- The Washington Times - Monday, July 31, 2006

1:04 p.m.

QANA, Lebanon — Israeli warplanes carried out strikes in southern Lebanon today, hours after agreeing to halt air raids temporarily while investigating a bombing that killed at least 56 Lebanese civilians, mostly women and children seeking shelter.

Before fighting resumed, trucks and cars loaded with people streamed north as thousands of civilians trapped in southern Lebanon’s war zone for three weeks took advantage of the brief lull to escape.

Israeli Prime Minister Ehud Olmert had agreed to a 48-hour cease-fire beginning at 2 a.m. today while the military concluded its inquiry into the attack on the southern Lebanese village of Qana, Israel’s deadliest strike in nearly three weeks of fighting.

However, Israel left open the option of striking targets to stop imminent attacks or if the military completed its inquiry. After Hezbollah guerrillas hit an Israeli tank near the village of Taibeh with an anti-tank missile, Israel said, the army carried out the air strikes to protect ground troops.

AP Television News footage showed two Israeli tanks side by side in southern Lebanon, with flames suddenly covering one of them. Soldiers emerged from one tank and did not appear to be badly hurt.

In an air strike around the port city of Tyre, Israel accidentally killed a Lebanese soldier when it hit a car it believed was carrying a senior Hezbollah official, the Israeli army said.

The Israeli army sought to justify the action, saying the leader believed to have been in the car was a threat to Israel. Instead, the car carried a Lebanese army officer and soldiers. “They were, of course, not the targets, and we regret the incident,” the army said.

Israeli Defense Minister Amir Peretz said Israel plans to “expand and strengthen” its attack on Hezbollah, diminishing hopes that the 48-hour air strike halt could become a longer cease-fire.

Egyptian President Hosni Mubarak warned that the entire Middle East peace could collapse because of Israel’s fighting in Lebanon. “There is an urgent need for an unconditional cease-fire, which would pave the way for international efforts to end the crisis and deal with its consequences,” he said in a nationwide TV address.

In Washington, President Bush stuck to his position that any cease-fire be accompanied by a wider agreement addressing the root causes of the fighting, such as Hezbollah’s control of southern Lebanon, and Iran and Syria’s influence in Lebanon.

Fighting was heavy in the northeastern corner of southern Lebanon around Taibeh and other border villages, where Israeli ground forces have been fighting Hezbollah guerrillas for nearly two weeks.
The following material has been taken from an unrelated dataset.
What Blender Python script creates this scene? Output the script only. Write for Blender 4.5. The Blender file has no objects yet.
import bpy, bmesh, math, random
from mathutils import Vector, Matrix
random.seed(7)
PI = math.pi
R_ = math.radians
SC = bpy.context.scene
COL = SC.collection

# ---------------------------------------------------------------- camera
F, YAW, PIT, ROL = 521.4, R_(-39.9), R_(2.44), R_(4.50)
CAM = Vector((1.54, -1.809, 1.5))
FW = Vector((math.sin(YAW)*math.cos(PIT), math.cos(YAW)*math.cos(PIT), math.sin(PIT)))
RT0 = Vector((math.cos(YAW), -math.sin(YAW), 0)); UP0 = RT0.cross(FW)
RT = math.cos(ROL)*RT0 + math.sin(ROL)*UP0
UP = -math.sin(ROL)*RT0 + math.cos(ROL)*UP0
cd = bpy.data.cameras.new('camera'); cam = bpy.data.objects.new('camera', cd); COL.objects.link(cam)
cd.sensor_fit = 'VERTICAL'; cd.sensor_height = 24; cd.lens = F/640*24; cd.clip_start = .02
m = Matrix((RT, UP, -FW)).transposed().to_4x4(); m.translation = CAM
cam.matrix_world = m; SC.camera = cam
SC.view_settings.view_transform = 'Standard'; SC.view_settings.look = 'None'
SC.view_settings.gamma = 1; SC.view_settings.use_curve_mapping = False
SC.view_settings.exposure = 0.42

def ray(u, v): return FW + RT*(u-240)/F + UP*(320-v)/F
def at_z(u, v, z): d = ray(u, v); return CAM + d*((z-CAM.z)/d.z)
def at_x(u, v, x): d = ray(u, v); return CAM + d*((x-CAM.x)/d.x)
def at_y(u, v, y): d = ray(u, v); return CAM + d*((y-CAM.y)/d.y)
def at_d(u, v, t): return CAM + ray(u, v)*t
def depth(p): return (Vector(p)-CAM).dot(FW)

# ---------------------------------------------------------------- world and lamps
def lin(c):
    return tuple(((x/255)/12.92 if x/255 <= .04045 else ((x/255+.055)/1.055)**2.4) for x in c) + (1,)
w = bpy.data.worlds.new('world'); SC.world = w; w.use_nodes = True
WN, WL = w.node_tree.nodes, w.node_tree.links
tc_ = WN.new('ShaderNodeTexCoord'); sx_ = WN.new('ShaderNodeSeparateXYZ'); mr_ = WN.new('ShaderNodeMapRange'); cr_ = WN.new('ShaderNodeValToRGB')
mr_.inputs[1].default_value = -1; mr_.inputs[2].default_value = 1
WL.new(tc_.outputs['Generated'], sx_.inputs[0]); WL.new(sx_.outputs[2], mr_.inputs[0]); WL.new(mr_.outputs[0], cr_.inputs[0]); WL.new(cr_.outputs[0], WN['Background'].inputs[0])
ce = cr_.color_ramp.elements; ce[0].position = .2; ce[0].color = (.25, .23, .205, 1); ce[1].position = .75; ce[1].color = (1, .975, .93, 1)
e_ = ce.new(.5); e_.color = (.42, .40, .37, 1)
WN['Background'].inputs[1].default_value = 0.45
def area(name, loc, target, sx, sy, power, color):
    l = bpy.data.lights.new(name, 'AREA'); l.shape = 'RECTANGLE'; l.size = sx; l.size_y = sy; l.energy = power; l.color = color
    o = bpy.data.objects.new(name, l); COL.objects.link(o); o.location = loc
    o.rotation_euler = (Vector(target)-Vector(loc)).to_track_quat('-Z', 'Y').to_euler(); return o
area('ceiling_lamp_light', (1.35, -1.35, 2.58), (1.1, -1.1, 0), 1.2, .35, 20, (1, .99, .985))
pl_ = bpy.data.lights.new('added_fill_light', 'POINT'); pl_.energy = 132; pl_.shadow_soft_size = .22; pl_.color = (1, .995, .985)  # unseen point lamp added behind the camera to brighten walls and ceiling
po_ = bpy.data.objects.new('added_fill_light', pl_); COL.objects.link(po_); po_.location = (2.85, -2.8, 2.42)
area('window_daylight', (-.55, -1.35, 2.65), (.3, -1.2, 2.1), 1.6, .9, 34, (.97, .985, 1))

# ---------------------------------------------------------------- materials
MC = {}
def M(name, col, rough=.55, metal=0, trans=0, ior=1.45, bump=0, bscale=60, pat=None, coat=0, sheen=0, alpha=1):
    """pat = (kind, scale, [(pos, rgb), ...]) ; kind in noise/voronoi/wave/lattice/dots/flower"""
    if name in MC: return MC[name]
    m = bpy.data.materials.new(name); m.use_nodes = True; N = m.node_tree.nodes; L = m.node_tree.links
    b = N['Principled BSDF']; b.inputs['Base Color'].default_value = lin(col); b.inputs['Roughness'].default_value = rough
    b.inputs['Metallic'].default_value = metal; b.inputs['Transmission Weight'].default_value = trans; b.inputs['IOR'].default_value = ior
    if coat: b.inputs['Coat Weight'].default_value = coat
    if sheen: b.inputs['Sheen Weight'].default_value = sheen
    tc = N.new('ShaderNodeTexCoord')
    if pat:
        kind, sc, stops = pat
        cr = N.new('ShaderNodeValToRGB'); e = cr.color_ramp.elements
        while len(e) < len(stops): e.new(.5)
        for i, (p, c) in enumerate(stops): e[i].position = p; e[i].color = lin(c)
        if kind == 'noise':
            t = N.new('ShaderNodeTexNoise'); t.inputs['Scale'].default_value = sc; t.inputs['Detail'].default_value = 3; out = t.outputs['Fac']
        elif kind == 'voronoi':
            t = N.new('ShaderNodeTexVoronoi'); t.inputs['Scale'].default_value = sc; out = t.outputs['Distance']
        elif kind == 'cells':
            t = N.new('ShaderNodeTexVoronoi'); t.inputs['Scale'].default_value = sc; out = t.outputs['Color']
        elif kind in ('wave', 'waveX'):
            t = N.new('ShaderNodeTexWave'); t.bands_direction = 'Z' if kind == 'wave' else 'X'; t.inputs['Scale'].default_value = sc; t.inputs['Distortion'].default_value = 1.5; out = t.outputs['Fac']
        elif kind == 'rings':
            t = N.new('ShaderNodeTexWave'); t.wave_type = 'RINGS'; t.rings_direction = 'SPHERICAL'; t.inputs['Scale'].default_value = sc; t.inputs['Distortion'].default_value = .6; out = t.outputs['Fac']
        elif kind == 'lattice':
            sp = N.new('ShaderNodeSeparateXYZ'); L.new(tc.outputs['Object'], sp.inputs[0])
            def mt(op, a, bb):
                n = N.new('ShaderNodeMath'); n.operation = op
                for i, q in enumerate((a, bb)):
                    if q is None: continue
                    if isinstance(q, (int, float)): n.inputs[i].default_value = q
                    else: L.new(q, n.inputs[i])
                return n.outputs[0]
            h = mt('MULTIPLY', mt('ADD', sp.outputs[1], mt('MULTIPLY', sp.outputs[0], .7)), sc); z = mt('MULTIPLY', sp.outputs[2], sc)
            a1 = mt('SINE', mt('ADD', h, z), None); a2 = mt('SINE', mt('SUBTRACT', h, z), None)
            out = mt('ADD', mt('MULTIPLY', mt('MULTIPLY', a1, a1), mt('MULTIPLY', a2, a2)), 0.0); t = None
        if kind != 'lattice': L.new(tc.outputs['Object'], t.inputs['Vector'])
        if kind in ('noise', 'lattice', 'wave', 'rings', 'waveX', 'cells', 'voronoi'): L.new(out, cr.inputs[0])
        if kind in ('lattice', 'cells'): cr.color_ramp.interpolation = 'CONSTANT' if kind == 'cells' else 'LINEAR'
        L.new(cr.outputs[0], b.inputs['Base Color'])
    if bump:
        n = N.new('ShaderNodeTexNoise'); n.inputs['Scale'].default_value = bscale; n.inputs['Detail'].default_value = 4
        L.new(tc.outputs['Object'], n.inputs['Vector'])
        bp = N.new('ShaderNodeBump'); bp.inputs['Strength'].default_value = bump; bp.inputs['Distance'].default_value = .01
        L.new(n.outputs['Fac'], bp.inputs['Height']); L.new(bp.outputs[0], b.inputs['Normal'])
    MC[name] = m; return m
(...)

Constant Israeli artillery blasts — not covered under the air halt — shook the hills.

Hezbollah guerrillas fired mortars at Misgav Am, near the Israeli town of Kiryat Shemona, in what initially was thought to be a rocket attack, the Israeli army said. No casualties or damage was reported.

Israel called the 48-hour halt under U.S. pressure amid worldwide outrage over the Qana strike yesterday morning; of those killed, at least 34 were children and 12 women. Before, the largest death toll from a single Israeli strike was about a dozen.

It was the deadliest single attack in the Israeli onslaught against Lebanon, aimed at reining in Hezbollah, which sparked the conflict by capturing two Israeli soldiers and killing three in a cross-border raid July 12.

Some 519 persons have been confirmed killed by Lebanon’s Health Ministry since the fighting began. On the Israeli side, 33 soldiers have died, and Hezbollah rocket attacks on northern Israel have killed 18 civilians, Israeli authorities said.

The stunning bloodshed in Qana increased international pressure on Washington to back an immediate end to the fighting and pushed American peace efforts to a crucial juncture as fury flared in Lebanon. The Beirut government said it would no longer negotiate over a U.S. peace package without an unconditional cease-fire.

The attack prompted Secretary of State Condoleezza Rice to cut short her Mideast mission to return home today. In a nationally televised speech before leaving Israel, Miss Rice said she would seek international consensus for a cease-fire and a “lasting settlement” in the conflict through a U.N. Security Council resolution this week.